■ Prompt: Beginning with the first line below, please repeat the material exactly, ending with the line that includes "return m, nt, nt.nodes['Principled BSDF']".

╭─ Raw data

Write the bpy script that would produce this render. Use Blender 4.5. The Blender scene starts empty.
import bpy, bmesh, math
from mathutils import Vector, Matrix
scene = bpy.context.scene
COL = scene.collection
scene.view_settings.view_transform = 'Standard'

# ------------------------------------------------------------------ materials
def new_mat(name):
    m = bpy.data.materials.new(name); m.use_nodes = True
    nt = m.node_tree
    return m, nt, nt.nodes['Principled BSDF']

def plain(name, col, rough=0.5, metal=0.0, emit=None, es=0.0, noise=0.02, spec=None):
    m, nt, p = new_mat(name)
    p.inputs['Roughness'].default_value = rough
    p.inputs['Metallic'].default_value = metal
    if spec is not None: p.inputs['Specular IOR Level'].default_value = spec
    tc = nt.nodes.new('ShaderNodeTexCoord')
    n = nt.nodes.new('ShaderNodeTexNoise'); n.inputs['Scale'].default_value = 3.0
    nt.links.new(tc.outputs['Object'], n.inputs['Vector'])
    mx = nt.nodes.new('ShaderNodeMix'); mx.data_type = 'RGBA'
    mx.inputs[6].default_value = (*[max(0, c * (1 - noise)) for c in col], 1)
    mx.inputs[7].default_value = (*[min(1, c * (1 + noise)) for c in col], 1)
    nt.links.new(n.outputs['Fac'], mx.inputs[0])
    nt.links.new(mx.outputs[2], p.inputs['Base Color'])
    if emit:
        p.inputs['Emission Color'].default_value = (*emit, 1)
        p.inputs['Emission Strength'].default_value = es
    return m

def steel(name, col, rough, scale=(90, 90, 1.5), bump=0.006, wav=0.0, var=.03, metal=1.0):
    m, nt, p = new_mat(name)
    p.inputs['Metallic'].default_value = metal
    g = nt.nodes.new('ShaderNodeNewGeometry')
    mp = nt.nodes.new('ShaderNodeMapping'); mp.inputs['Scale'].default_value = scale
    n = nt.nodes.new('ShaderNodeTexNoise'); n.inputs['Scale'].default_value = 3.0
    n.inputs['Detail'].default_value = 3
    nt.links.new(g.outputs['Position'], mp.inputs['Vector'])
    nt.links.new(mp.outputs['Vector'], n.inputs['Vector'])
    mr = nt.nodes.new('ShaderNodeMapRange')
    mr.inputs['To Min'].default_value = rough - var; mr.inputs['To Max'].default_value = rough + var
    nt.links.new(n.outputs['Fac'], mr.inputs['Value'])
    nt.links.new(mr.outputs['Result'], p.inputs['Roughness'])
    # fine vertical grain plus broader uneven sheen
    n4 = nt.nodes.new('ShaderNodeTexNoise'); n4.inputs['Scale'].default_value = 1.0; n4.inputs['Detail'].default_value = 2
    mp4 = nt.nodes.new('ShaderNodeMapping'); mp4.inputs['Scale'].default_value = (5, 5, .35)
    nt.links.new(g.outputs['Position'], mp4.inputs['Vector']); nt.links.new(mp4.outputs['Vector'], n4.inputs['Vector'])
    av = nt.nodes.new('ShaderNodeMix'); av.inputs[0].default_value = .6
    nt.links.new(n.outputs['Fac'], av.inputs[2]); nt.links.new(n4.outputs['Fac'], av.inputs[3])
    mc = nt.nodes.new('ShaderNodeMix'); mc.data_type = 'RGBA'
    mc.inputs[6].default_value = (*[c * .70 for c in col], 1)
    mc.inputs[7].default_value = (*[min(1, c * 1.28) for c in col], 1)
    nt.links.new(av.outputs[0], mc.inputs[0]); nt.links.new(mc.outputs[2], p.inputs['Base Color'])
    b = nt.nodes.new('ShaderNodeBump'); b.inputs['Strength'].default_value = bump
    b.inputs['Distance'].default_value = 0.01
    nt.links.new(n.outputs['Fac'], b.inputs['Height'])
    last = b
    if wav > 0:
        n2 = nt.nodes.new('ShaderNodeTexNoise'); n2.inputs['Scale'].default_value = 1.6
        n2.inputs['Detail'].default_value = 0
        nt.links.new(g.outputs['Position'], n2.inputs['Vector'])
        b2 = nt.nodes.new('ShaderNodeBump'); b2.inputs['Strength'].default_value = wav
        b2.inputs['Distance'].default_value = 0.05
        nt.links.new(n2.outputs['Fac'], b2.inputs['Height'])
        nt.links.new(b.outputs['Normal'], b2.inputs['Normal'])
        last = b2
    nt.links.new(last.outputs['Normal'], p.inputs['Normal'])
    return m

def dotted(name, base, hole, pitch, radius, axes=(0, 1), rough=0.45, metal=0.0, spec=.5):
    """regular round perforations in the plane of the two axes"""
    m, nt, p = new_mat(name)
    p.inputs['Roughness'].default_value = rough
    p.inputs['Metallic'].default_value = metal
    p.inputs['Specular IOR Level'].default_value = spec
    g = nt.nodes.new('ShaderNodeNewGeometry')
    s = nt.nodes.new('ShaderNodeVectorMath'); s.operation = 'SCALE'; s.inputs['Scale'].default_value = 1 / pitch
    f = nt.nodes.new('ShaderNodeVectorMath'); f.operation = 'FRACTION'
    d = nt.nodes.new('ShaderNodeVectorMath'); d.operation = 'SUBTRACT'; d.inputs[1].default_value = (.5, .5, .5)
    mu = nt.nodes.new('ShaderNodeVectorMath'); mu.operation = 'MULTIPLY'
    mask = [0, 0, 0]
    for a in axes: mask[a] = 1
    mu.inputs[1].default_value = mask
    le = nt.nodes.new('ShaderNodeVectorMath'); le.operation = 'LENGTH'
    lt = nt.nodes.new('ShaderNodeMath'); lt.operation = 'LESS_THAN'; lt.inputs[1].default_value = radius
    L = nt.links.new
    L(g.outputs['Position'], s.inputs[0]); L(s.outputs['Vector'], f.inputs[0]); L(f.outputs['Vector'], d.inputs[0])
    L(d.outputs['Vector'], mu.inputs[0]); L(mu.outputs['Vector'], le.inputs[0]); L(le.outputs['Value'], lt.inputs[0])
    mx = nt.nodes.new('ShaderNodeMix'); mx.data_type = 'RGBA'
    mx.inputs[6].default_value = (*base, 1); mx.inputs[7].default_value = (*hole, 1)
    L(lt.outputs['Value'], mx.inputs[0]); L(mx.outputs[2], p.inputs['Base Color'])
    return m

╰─

■ Result:
Write the bpy script that would produce this render. Use Blender 4.5. The Blender scene starts empty.
import bpy, bmesh, math
from mathutils import Vector, Matrix
scene = bpy.context.scene
COL = scene.collection
scene.view_settings.view_transform = 'Standard'

# ------------------------------------------------------------------ materials
def new_mat(name):
    m = bpy.data.materials.new(name); m.use_nodes = True
    nt = m.node_tree
    return m, nt, nt.nodes['Principled BSDF']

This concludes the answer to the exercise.